Anyway, today I got asked by a friend to look at her USB drive which isn’t appearing as a drive on windows. I can see that the USB device is connected, but the drive itself is asking to be initialised if I look at it with Drive Manager. And diskpart just fails when I try and get any details.

Next step is to remove it from the USB case and try it in one of my machines, but the failure of this drive got me thinking. I know a lot of people who use an external USB drive to store their stuff on. And not just as a backup - it’s their main storage facility. Which is okay, but only if you don’t mind losing everything on it.

If you’ve got a few files you don’t want to lose (less than a couple of Gig’s worth), I’d recommend something like Dropbox, Microsofts Live Mesh or even Google Drive when it arrives. But if you’ve got half a terabyte of photos and videos, then at a minimum get a second drive and make sure they’re backed up on that.
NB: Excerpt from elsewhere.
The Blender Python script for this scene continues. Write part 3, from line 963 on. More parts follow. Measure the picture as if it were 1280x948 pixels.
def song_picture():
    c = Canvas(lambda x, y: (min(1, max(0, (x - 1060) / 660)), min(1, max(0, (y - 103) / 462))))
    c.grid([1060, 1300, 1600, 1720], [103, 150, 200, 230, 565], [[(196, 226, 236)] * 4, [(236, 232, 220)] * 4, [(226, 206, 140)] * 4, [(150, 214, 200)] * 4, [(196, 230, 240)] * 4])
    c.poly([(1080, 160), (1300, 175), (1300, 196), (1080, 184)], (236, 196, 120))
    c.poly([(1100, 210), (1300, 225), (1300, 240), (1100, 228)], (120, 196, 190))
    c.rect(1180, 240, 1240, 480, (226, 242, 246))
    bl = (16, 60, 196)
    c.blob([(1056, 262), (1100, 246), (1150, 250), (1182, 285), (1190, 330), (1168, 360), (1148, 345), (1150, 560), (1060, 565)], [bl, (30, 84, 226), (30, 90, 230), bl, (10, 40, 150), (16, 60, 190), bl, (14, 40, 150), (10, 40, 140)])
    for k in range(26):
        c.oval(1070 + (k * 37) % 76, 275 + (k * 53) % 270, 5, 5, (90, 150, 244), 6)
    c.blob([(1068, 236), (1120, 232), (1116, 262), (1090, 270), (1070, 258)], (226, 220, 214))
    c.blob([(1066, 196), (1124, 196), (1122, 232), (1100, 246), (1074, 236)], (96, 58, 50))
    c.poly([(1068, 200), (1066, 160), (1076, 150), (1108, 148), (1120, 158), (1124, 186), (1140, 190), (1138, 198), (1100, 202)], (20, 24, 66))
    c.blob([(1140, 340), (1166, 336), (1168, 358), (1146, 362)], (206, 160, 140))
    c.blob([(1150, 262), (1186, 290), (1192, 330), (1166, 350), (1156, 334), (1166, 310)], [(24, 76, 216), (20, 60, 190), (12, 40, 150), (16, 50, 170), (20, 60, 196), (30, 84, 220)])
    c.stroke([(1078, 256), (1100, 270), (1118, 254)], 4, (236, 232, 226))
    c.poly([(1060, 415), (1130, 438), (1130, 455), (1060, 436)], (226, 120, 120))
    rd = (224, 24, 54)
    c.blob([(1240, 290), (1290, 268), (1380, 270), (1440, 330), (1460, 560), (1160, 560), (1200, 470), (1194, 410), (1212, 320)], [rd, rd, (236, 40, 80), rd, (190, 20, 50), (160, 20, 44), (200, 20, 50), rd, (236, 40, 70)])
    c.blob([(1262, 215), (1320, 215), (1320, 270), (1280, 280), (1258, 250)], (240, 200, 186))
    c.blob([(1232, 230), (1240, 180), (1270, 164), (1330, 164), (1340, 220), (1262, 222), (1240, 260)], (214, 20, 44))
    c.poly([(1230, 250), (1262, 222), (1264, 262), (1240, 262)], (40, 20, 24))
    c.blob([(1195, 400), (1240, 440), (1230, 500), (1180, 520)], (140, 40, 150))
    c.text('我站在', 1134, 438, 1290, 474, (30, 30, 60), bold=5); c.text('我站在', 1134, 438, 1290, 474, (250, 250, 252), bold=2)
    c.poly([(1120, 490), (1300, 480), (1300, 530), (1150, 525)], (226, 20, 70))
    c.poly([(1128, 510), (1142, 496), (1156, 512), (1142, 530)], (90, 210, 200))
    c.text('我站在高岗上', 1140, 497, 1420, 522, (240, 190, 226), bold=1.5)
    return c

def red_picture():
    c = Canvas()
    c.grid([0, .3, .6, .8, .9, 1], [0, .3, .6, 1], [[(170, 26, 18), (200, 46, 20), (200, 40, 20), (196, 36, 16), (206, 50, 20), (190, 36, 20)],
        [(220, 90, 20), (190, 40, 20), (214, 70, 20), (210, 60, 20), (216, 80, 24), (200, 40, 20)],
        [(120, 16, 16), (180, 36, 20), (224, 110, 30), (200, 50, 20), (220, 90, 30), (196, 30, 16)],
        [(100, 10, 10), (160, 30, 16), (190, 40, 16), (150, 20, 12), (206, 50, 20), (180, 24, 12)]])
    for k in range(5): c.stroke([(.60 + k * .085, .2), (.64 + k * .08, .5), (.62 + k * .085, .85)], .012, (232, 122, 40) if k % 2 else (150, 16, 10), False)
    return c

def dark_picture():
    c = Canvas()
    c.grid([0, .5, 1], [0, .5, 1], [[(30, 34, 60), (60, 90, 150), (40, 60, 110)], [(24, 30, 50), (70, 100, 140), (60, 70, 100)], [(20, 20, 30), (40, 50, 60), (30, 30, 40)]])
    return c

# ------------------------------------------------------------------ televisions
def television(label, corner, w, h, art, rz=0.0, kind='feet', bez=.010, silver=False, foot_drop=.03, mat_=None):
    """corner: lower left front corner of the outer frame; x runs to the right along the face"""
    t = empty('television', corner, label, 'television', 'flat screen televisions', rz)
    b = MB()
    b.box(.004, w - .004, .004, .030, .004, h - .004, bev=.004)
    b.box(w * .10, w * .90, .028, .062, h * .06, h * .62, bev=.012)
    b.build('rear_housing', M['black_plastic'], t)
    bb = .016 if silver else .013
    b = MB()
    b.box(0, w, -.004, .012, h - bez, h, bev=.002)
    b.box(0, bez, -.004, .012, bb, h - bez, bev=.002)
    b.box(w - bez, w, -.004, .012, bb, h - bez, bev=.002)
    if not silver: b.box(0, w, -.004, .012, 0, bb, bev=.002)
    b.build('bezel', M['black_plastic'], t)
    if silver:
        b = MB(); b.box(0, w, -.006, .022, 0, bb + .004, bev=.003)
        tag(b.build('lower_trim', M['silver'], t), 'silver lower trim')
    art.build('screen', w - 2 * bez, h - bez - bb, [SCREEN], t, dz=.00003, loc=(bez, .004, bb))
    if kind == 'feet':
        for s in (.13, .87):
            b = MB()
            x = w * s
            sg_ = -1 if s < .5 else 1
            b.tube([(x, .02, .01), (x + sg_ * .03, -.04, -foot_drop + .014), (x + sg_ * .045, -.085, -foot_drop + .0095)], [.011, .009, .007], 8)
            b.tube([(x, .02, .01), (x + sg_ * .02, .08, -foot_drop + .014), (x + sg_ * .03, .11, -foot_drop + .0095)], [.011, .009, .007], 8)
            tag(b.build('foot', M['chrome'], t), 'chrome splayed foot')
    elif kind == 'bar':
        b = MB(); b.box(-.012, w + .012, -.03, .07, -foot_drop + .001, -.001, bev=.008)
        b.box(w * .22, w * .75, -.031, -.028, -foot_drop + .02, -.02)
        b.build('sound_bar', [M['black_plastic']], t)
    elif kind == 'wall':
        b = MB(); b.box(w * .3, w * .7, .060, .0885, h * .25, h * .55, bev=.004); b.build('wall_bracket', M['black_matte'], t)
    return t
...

At least then, when one fails you’ve got the other around to make a copy of.

Even better would be a little NAS device. Can be as simple as a mirror-set (RAID -1 which is two drives that automatically keep a copy of each other) or as complex as RAID-6/RAID1+0 (which involves parts of files shared across many drives or a combination mirro/stripe configuration). You’ll need to do some reading to figure out what is most appropriate for your situation though.

Also don’t be fooled into thinking that if you’ve got RAID-5 that your data is safe. With drives getting larger than a couple of terabytes, it’s statistically likely that you’ll lose data even with a RAID-5 array in event of one disk failing. If you are buying a NAS device, look for it supporting one of either RAID-1+0 (otherwise called RAID-10) or RAID-6.

But two things to always remember;

  1. Physical drives always fail, and…
  2. your backup is only as good as your last restore.